▸ **Task material**:

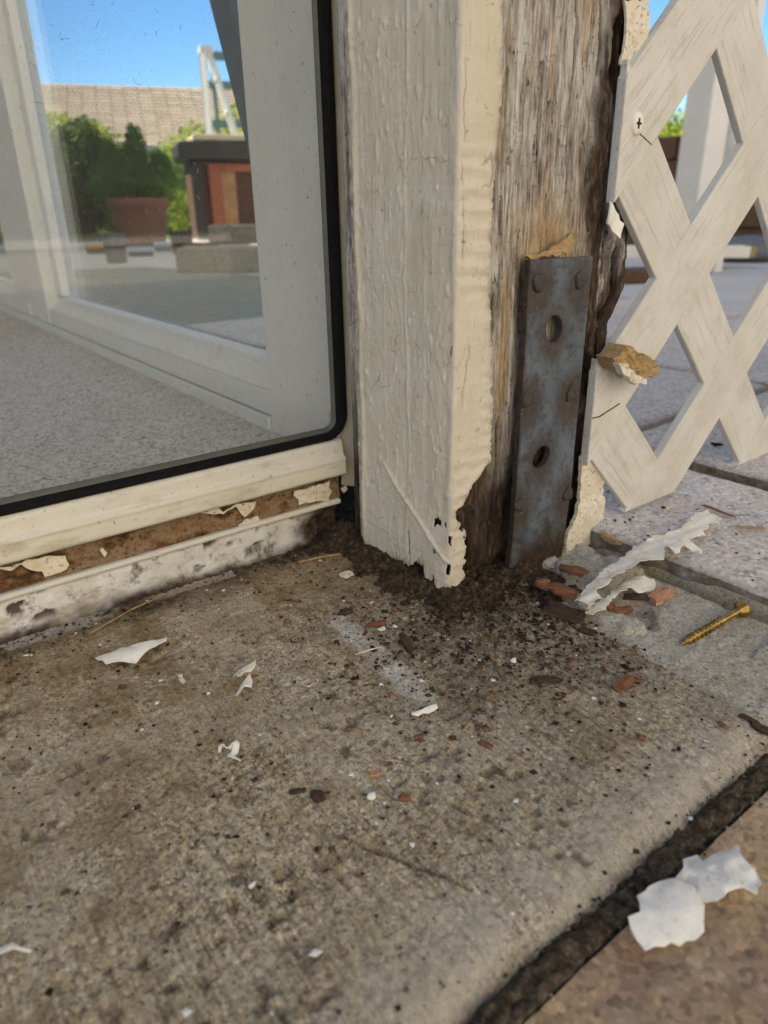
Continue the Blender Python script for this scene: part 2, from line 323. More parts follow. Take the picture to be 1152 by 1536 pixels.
def m_glass():
    m = bpy.data.materials.new('window_glass'); m.use_nodes = True; t = m.node_tree; t.nodes.clear()
    out = t.nodes.new('ShaderNodeOutputMaterial'); tr = t.nodes.new('ShaderNodeBsdfTransparent'); tr.inputs[0].default_value = (.95, .965, .96, 1)
    gl = t.nodes.new('ShaderNodeBsdfGlossy'); gl.inputs['Roughness'].default_value = 0.0; gl.inputs[0].default_value = (1, 1, 1, 1)
    ge = t.nodes.new('ShaderNodeNewGeometry'); dp = t.nodes.new('ShaderNodeVectorMath'); dp.operation = 'DOT_PRODUCT'; t.links.new(ge.outputs['Normal'], dp.inputs[0]); t.links.new(ge.outputs['Incoming'], dp.inputs[1])
    ab = t.nodes.new('ShaderNodeMath'); ab.operation = 'ABSOLUTE'; t.links.new(dp.outputs['Value'], ab.inputs[0])
    om = t.nodes.new('ShaderNodeMath'); om.operation = 'SUBTRACT'; om.inputs[0].default_value = 1; t.links.new(ab.outputs[0], om.inputs[1])
    pw = t.nodes.new('ShaderNodeMath'); pw.operation = 'POWER'; pw.inputs[1].default_value = 5; t.links.new(om.outputs[0], pw.inputs[0])
    fr = t.nodes.new('ShaderNodeMath'); fr.operation = 'MULTIPLY_ADD'; fr.inputs[1].default_value = .97; fr.inputs[2].default_value = .02; t.links.new(pw.outputs[0], fr.inputs[0])   # Schlick, either side
    m1 = t.nodes.new('ShaderNodeMixShader'); t.links.new(fr.outputs[0], m1.inputs[0]); t.links.new(tr.outputs[0], m1.inputs[1]); t.links.new(gl.outputs[0], m1.inputs[2])
    df = t.nodes.new('ShaderNodeBsdfDiffuse'); df.inputs[0].default_value = (.55, .55, .53, 1)
    tc = t.nodes.new('ShaderNodeTexCoord'); nz = t.nodes.new('ShaderNodeTexNoise'); nz.inputs['Scale'].default_value = 700; nz.inputs['Detail'].default_value = 5; nz.inputs['Roughness'].default_value = .7
    nb = t.nodes.new('ShaderNodeTexNoise'); nb.inputs['Scale'].default_value = 18; nb.inputs['Detail'].default_value = 4
    for q in (nz, nb): t.links.new(tc.outputs['Object'], q.inputs[0])
    r1 = t.nodes.new('ShaderNodeMapRange'); r1.inputs[1].default_value = .58; r1.inputs[2].default_value = .75; r1.inputs[3].default_value = .008; r1.inputs[4].default_value = .22
    t.links.new(nz.outputs[0], r1.inputs[0])
    r2 = t.nodes.new('ShaderNodeMapRange'); r2.inputs[1].default_value = .35; r2.inputs[2].default_value = .7; r2.inputs[3].default_value = .25; r2.inputs[4].default_value = 1.0
    t.links.new(nb.outputs[0], r2.inputs[0])
    mu = t.nodes.new('ShaderNodeMath'); mu.operation = 'MULTIPLY'; t.links.new(r1.outputs[0], mu.inputs[0]); t.links.new(r2.outputs[0], mu.inputs[1])
    m2 = t.nodes.new('ShaderNodeMixShader'); t.links.new(mu.outputs[0], m2.inputs[0]); t.links.new(m1.outputs[0], m2.inputs[1]); t.links.new(df.outputs[0], m2.inputs[2])
    t.links.new(m2.outputs[0], out.inputs[0]); return m
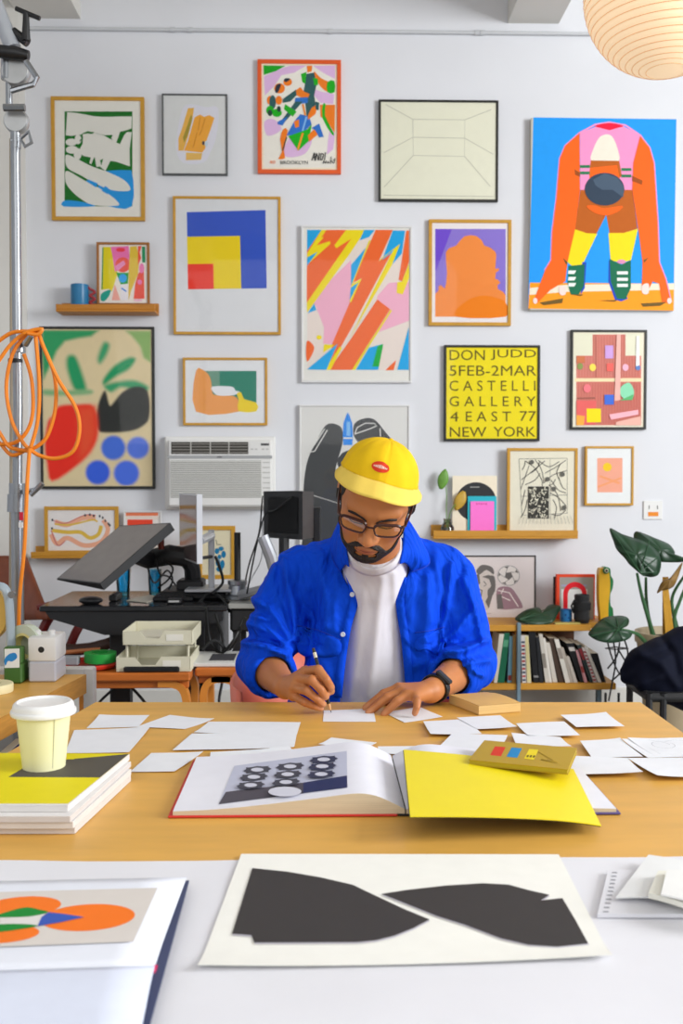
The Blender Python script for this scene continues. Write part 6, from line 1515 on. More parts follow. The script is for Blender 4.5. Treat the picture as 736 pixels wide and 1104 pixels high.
# ---- head frame: a = image right, b = face direction, c = crown
PT, YW, RL = rad(40), rad(-4), rad(11)
Rx = np.array([[1, 0, 0], [0, -math.cos(PT), -math.sin(PT)], [0, -math.sin(PT), math.cos(PT)]])     # rows a,b,c in world
Rz = np.array([[math.cos(YW), -math.sin(YW), 0], [math.sin(YW), math.cos(YW), 0], [0, 0, 1]])
Ry = np.array([[math.cos(RL), 0, math.sin(RL)], [0, 1, 0], [-math.sin(RL), 0, math.cos(RL)]])
HR = (Ry @ Rz @ Rx.T)            # columns a,b,c
HC = A3(onY(406, 534.3, 2.12))
HS = 1.0
def hw(a, b, c): return HC+HS*(HR @ np.array([a, b, c]))
def hl(P): return ((P-HC) @ HR)/HS
def sk_head(q):
    d = elli(q, (0, -.008, .03), (.077, .098, .09))
    d = smin(d, elli(q, (0, .032, -.035), (.065, .060, .085)), .03)
    d = smin(d, elli(q, (0, .042, -.078), (.052, .044, .036)), .03)
    d = smin(d, elli(q, (0, .074, -.100), (.024, .018, .017)), .02)
    for s in (-1, 1):
        d = smin(d, elli(q, (s*.044, .060, -.030), (.022, .020, .018)), .02)
        d = smin(d, caps(q, (s*.012, .088, .022), (s*.048, .070, .020), .009, .008), .014)
        d = smax(d, -elli(q, (s*.032, .104, .000), (.022, .020, .013)), .012)
        d = smin(d, elli(q, (s*.032, .073, -.001), (.0165, .0155, .0135)), .004)
        d = smin(d, elli(q, (s*.0135, .098, -.040), (.0095, .011, .0085)), .008)
        e = elli(q, (s*.079, -.012, -.008), (.010, .018, .032)); d = smin(d, smax(e, -elli(q, (s*.088, -.006, -.008), (.006, .010, .02)), .004), .006)
    d = smin(d, caps(q, (0, .089, .006), (0, .112, -.033), .0075, .0125), .014)
    d = smin(d, elli(q, (0, .088, -.070), (.026, .014, .016)), .012)
    d = smin(d, elli(q, (0, .0985, -.0655), (.021, .0065, .0048)), .004)
    d = smin(d, elli(q, (0, .0965, -.0755), (.018, .0075, .0058)), .004)
    return d
# ---- arms and hands (world points found from the photo at the depth where they lie)
def J3(x, y, Y): return A3(onY(x, y, Y))
SH_L, EL_L, WR_L = J3(318, 628, 2.43), J3(283, 716, 2.40), J3(308, 741, 2.185)
SH_R, EL_R, WR_R = J3(484, 628, 2.43), J3(507, 716, 2.40), J3(464, 745, 2.145)
HL = dict(
 index=[J3(329, 724, 2.125), J3(343, 722, 2.075), J3(352, 733, 2.06), J3(357, 741, 2.072)],
 middle=[J3(322, 732, 2.115), J3(336, 733, 2.065), J3(346, 744, 2.06), J3(351, 751, 2.075)],
 ring=[J3(317, 741, 2.115), J3(331, 745, 2.067), J3(342, 754, 2.068), J3(348, 759, 2.083)],
 pinky=[J3(316, 750, 2.12), J3(328, 757, 2.078), J3(339, 761.5, 2.08), J3(346, 763.5, 2.092)])
HL_T = [J3(318, 736, 2.16), J3(336, 731, 2.125), J3(350, 737, 2.10), J3(356.5, 745, 2.082)]
HRt = dict(
 index=[J3(430, 742, 2.135), J3(414, 748, 2.13), J3(402, 757, 2.125), J3(394, 763, 2.12)],
 middle=[J3(433, 746, 2.115), J3(417, 752, 2.105), J3(405, 762, 2.10), J3(397, 768, 2.095)],
 ring=[J3(439, 749, 2.098), J3(428, 756, 2.085), J3(420, 764, 2.08), J3(413.5, 770, 2.077)],
 pinky=[J3(448, 751, 2.09), J3(449.5, 756, 2.062), J3(449, 763, 2.05), J3(447, 769, 2.05)])
HR_T = [J3(455, 745, 2.16), J3(440, 746, 2.175), J3(426, 752, 2.175), J3(416, 757, 2.17)]
def hand(P, wr, fin, thumb):
    d = None
    for nm, r0 in (('index', .0104), ('middle', .0105), ('ring', .0100), ('pinky', .0089)):
        f = fin[nm]; e = chain(P, f, [r0*1.05, r0*.98, r0*.86, r0*.76])
        for jn in (1,): e = smin(e, np.linalg.norm(P-f[jn], axis=1)-r0*1.02, .002)
        d = e if d is None else smin(d, e, .0022)
    palm = None
    for nm in ('index', 'middle', 'ring', 'pinky'):
        e = caps(P, wr, fin[nm][0], .0175, .0125); palm = e if palm is None else smin(palm, e, .012)
    palm = smin(palm, caps(P, wr, thumb[1], .018, .013), .01)
    d = smin(d, palm, .005)
    e = chain(P, thumb, [.015, .0125, .0108, .0088]); return smin(d, e, .004)
NB, NT = J3(404, 612, 2.36), hw(0, -.035, -.06)
def sk_torso(P):
    d = elli(P, J3(402, 668, 2.47), (.150, .095, .19)); d = smin(d, caps(P, J3(335, 625, 2.43), J3(468, 625, 2.43), .045, .045), .05)
    d = smin(d, caps(P, J3(404, 745, 2.50), A3((.07, 2.58, .59)), .125, .135), .05)
    for s in (-1, 1): d = smin(d, caps(P, A3((.07+s*.10, 2.55, .545)), A3((.07+s*.13, 2.14, .545)), .075, .058), .03)
    return d
def sk_body(P):
    d = sk_torso(P)
    d = smin(d, caps(P, NT, NB, .056, .060), .03)
    d = smin(d, sk_head(hl(P))*HS, .012)
    for sh, el, wr, fin, th in ((SH_L, EL_L, WR_L, HL, HL_T), (SH_R, EL_R, WR_R, HRt, HR_T)):
        d = smin(d, caps(P, sh, el, .047, .040), .02)
        fa = el+(wr-el)*.35
        d = smin(d, chain(P, [el, fa, wr], [.040, .041, .0255], .01), .01)
        d = smin(d, hand(P, wr, fin, th), .008)
    return d
man = thing('person', 'man in a yellow cap, glasses and blue jacket bending over paper with a pencil', 'person', (.07, 2.5, 0))
v, q = mesh_sdf(sk_body, (-.36, 1.98, .36), (.46, 2.74, 1.42), .0029, 1)
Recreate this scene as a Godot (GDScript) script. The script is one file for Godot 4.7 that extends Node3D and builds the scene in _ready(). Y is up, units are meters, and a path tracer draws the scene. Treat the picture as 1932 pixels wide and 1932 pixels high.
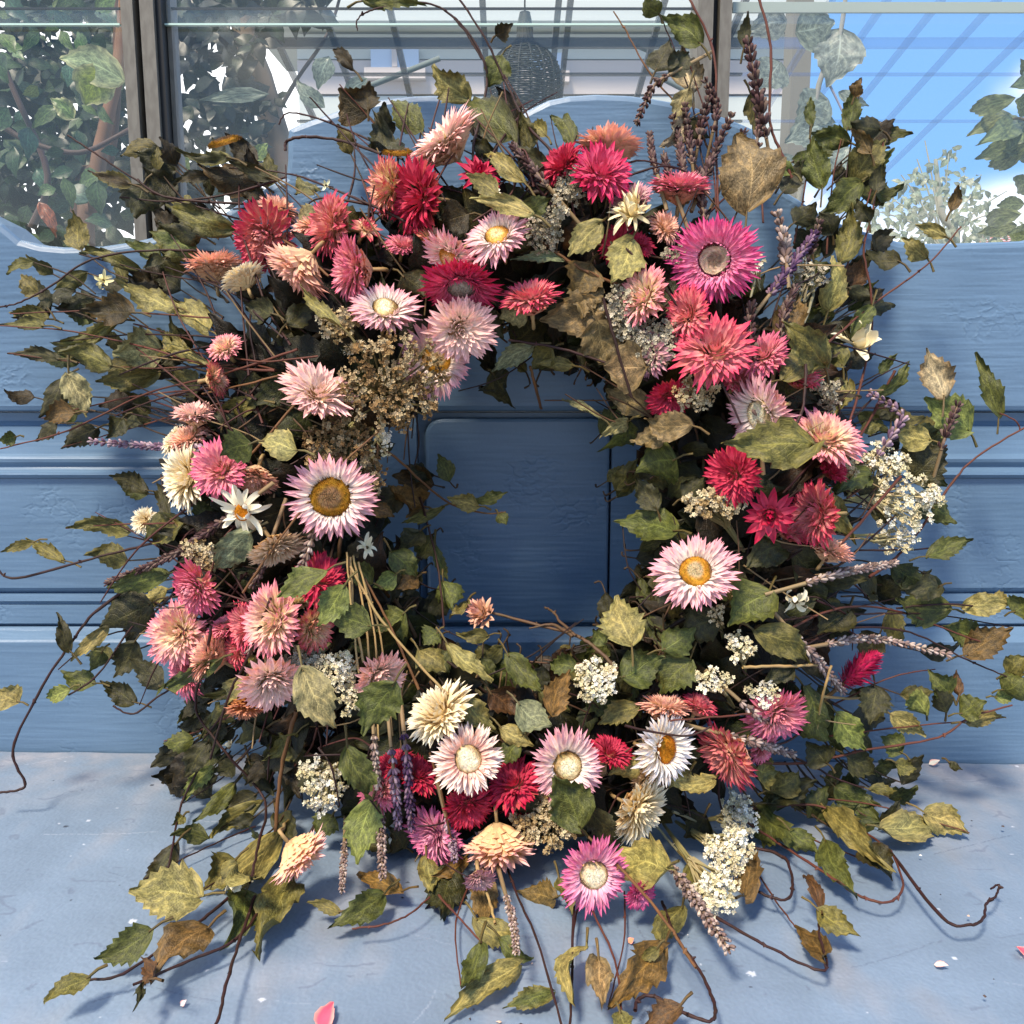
extends Node3D
# A dried flower wreath leaning on a blue painted bench in front of a window.

const F := 1855.0                      # focal length in photo pixels (photo taken as 1932 pixels wide)
const EYE := Vector3(0, 0.2845, 0.66)
const RX := 430.0                      # centre line of the wreath, in photo pixels
const RY := 470.0
const TILT := 0.0135                   # the seat drops a little to the right
const PITCH := 10.0
var rng := RandomNumberGenerator.new()
var counts := {}
var M := {}
var heads := []                         # where the blooms sit, so that filler leaves stay off them
var wreath: Node3D
var look: Basis

# ---------------------------------------------------------------- helpers
class Shape:
	var v := PackedVector3Array()
	var c := PackedColorArray()
	var uv := PackedVector2Array()
	var idx := PackedInt32Array()
	func vert(p: Vector3, col := Color.WHITE, t := Vector2.ZERO) -> int:
		v.append(p); c.append(col); uv.append(t)
		return v.size() - 1
	func tri(a: int, b: int, d: int) -> void:
		idx.append(a); idx.append(b); idx.append(d)
	func quad(a: int, b: int, d: int, e: int) -> void:
		tri(a, b, d); tri(a, d, e)
	func mesh(smooth := true) -> ArrayMesh:
		var arr := []
		arr.resize(Mesh.ARRAY_MAX)
		arr[Mesh.ARRAY_VERTEX] = v
		arr[Mesh.ARRAY_COLOR] = c
		arr[Mesh.ARRAY_TEX_UV] = uv
		arr[Mesh.ARRAY_INDEX] = idx
		var st := SurfaceTool.new()
		st.create_from_arrays(arr)
		if not smooth:
			st.deindex()
			st.set_smooth_group(-1)
			var flat := ArrayMesh.new()
			var out := st.commit_to_arrays()
			var pts: PackedVector3Array = out[Mesh.ARRAY_VERTEX]
			var nor := PackedVector3Array()
			nor.resize(pts.size())
			for i in range(0, pts.size(), 3):
				var n := (pts[i + 2] - pts[i]).cross(pts[i + 1] - pts[i]).normalized()
				nor[i] = n; nor[i + 1] = n; nor[i + 2] = n
			out[Mesh.ARRAY_NORMAL] = nor
			flat.add_surface_from_arrays(Mesh.PRIMITIVE_TRIANGLES, out)
			return flat
		st.generate_normals()
		return st.commit()

func numbered(called: String, parent: Node) -> String:
	var key := str(parent.get_instance_id()) + called
	var n: int = counts.get(key, 0)
	counts[key] = n + 1
	return called if n == 0 else "%s_%03d" % [called, n]

func put(called: String, mesh: Mesh, m: Material, parent: Node = self, at_ := Vector3.ZERO) -> MeshInstance3D:
	var o := MeshInstance3D.new()
	o.name = numbered(called, parent)
	o.mesh = mesh
	o.material_override = m
	o.position = at_
	parent.add_child(o, true)
	return o

func base(called: String, at_ := Vector3.ZERO, parent: Node = self) -> Node3D:
	var o := Node3D.new()
	o.name = numbered(called, parent)
	o.position = at_
	parent.add_child(o, true)
	return o

func tag(o: Node, label: String, category: String, group := "", kind := "") -> void:
	if label: o.set_meta("label", label)
	if category: o.set_meta("category", category)
	if group: o.set_meta("group", group)
	if kind: o.set_meta("kind", kind)

func lin(hex: String) -> Color:
	return Color(hex).srgb_to_linear()

func rnd(a: float, b: float) -> float:
	return rng.randf_range(a, b)

func vary(col: Color, amount: float) -> Color:
	var k := 1.0 + rnd(-amount, amount)
	return Color(col.r * k * (1 + rnd(-amount, amount) * 0.4), col.g * k, col.b * k * (1 + rnd(-amount, amount) * 0.4))

func ray(px: float, py: float) -> Vector3:
	return look * Vector3((px - 966) / F, (966 - py) / F, -1)

func at(px: float, py: float, z: float) -> Vector3:
	var d := ray(px, py)
	return EYE + d * ((z - EYE.z) / d.z)

func scale_at(p: Vector3) -> float:   # metres per photo pixel at a point
	return (p - EYE).dot(look * Vector3(0, 0, -1)) / F

func swell(px: float, py: float) -> float:   # how far the ring of the wreath stands out
	var q := Vector2((px - 975) / RX, (py - 955) / RY).length()
	var d := (q - 1.0) * 450.0 / 262.0
	return 0.060 * sqrt(maxf(0.0, 1.0 - d * d))

func spot(px: float, py: float, lift := 0.0, floor_at := 0.006) -> Vector3:
	var z := clampf(remap(py, 250, 1650, 0.046, 0.118), 0.03, 0.13) + swell(px, py) + lift
	var p := at(px, py, maxf(z, 0.028))
	if p.y < floor_at - TILT * p.x:
		var d := ray(px, py)
		p = EYE + d * ((floor_at + maxf(0, lift) - EYE.y) / d.y)
		p = EYE + d * ((floor_at - TILT * p.x + maxf(0, lift) - EYE.y) / d.y)
	return p

func box(s: Shape, lo: Vector3, hi: Vector3, col := Color.WHITE) -> void:
	var k := []
	for i in 8:
		k.append(Vector3(hi.x if i & 1 else lo.x, hi.y if i & 2 else lo.y, hi.z if i & 4 else lo.z))
	for f in [[0, 2, 3, 1], [4, 5, 7, 6], [0, 1, 5, 4], [2, 6, 7, 3], [0, 4, 6, 2], [1, 3, 7, 5]]:
		var n := s.v.size()
		for i in 4:
			var p: Vector3 = k[f[i]]
			s.vert(p, col, Vector2(p.x / 0.75 + 0.5, (0.46 - p.y) / 0.75))
		s.quad(n, n + 1, n + 2, n + 3)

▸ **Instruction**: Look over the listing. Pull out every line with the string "Treat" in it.

▸ **Correct result**:
The Blender Python script for this scene continues. Write part 6, from line 1515 on. More parts follow. The script is for Blender 4.5. Treat the picture as 736 pixels wide and 1104 pixels high.
Recreate this scene as a Godot (GDScript) script. The script is one file for Godot 4.7 that extends Node3D and builds the scene in _ready(). Y is up, units are meters, and a path tracer draws the scene. Treat the picture as 1932 pixels wide and 1932 pixels high.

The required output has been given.